> _Problem to solve_
Go through the material and pull out every line with the string "that" in it.

*-*-*

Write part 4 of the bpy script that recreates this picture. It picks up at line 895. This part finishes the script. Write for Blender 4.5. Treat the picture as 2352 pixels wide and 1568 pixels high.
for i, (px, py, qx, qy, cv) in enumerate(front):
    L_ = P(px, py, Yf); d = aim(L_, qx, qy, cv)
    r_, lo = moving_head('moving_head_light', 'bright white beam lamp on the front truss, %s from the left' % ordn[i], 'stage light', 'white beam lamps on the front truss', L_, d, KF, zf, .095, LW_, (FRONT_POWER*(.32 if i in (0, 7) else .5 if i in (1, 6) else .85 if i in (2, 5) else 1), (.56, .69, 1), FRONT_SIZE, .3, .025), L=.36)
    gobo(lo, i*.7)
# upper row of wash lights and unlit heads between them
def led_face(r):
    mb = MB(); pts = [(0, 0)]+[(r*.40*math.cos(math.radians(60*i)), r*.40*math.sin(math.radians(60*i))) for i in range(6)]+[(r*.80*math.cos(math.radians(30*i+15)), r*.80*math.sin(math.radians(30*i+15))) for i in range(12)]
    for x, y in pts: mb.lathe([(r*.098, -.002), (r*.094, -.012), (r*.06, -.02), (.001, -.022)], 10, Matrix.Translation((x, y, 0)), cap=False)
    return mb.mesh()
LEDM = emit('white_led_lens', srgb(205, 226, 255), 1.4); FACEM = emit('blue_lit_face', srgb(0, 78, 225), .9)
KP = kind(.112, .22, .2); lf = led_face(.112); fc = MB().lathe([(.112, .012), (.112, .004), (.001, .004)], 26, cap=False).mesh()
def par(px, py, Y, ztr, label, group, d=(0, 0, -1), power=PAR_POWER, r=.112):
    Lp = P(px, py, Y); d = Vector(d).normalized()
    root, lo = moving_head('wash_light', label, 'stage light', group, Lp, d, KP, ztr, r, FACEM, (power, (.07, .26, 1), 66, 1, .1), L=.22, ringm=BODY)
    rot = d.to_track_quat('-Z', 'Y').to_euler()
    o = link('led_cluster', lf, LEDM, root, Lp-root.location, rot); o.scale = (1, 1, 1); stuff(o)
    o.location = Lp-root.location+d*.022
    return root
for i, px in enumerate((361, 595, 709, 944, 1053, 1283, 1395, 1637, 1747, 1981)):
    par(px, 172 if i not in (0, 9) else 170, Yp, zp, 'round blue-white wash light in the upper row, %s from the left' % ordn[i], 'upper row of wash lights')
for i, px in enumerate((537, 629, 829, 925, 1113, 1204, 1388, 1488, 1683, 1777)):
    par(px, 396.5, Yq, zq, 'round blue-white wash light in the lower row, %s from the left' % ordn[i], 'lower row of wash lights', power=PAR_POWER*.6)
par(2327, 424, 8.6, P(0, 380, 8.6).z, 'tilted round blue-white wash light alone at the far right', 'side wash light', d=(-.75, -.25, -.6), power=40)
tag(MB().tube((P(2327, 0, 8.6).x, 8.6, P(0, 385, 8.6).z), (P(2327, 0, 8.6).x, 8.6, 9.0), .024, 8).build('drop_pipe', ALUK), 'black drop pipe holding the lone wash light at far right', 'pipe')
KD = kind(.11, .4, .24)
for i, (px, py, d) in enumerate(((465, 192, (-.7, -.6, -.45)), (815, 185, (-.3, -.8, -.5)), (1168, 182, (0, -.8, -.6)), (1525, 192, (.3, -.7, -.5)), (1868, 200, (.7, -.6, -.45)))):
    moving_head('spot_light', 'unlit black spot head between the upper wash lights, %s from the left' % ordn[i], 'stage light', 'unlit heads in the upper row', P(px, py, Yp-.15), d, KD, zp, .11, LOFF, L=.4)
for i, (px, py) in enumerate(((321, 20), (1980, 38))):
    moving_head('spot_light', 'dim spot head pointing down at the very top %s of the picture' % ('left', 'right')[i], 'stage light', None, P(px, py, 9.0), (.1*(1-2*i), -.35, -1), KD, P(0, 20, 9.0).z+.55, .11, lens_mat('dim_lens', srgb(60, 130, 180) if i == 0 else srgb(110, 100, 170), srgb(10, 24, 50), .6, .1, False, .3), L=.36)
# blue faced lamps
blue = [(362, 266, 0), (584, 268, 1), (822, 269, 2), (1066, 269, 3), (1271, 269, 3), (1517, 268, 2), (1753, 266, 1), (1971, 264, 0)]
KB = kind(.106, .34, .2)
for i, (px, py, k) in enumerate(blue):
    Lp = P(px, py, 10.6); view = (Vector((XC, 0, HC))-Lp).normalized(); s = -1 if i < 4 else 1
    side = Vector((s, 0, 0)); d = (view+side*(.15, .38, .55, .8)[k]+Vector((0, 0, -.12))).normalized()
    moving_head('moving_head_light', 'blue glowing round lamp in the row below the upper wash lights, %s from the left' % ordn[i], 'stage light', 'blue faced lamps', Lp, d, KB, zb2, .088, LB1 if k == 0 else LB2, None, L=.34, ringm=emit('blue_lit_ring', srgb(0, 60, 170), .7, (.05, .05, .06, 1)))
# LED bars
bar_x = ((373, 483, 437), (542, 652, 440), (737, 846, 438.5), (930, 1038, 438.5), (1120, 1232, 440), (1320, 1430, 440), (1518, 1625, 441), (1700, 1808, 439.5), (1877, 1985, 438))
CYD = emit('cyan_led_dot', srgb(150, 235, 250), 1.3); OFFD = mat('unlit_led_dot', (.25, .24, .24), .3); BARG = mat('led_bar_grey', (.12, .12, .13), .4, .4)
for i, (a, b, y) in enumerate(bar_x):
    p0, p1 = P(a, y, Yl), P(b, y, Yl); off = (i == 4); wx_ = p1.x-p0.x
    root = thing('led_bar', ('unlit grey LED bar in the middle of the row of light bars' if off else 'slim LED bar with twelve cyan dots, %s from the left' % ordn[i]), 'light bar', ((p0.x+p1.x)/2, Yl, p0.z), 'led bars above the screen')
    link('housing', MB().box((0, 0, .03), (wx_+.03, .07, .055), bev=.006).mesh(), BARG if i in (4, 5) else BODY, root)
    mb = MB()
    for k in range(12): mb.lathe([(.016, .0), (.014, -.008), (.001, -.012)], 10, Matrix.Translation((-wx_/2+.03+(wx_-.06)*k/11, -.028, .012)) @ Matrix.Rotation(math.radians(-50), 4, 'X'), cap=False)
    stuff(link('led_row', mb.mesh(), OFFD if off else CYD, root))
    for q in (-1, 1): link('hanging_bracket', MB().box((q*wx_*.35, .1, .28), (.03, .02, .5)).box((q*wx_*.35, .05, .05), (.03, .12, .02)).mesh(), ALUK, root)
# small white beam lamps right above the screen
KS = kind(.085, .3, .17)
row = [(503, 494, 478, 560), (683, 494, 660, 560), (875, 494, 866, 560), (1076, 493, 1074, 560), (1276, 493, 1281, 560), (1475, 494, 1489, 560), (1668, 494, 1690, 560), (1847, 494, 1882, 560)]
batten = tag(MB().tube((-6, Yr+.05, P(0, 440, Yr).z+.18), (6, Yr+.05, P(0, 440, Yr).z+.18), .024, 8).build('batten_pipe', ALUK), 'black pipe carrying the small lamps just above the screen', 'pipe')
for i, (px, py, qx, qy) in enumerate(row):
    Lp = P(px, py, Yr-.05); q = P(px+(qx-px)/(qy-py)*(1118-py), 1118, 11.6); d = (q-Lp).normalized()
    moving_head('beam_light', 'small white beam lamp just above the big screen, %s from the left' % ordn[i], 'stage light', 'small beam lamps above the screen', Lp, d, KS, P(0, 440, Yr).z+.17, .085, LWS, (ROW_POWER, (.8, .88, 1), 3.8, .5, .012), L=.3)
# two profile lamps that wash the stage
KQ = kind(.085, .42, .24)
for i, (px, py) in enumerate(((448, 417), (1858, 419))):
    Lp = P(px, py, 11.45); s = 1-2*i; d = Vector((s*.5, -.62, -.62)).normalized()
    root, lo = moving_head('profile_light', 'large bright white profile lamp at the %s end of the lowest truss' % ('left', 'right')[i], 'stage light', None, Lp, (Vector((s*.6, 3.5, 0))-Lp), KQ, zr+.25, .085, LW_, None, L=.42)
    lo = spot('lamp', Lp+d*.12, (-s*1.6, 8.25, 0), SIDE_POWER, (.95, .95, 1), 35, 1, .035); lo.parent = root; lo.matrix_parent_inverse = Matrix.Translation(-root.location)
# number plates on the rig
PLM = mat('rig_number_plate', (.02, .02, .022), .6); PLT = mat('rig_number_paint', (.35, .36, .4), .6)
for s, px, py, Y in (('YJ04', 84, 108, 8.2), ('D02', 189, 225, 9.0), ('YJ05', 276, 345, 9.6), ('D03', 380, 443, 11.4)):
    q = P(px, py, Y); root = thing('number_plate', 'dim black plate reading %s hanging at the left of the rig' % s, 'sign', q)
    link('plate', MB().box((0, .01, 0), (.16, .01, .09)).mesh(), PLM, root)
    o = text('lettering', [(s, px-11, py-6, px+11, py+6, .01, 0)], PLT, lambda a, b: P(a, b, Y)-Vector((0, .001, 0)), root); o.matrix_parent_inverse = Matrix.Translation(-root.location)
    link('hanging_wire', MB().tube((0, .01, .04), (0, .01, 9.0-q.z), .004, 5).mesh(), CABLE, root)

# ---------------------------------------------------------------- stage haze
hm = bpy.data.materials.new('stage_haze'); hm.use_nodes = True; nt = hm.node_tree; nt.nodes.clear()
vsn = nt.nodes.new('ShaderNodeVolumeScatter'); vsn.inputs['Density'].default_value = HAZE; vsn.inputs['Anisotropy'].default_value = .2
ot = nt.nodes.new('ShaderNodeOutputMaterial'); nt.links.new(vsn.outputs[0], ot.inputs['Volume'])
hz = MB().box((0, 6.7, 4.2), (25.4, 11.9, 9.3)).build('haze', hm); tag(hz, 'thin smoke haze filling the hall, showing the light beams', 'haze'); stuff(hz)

*-*-*

> _Result below_
Write part 4 of the bpy script that recreates this picture. It picks up at line 895. This part finishes the script. Write for Blender 4.5. Treat the picture as 2352 pixels wide and 1568 pixels high.
# two profile lamps that wash the stage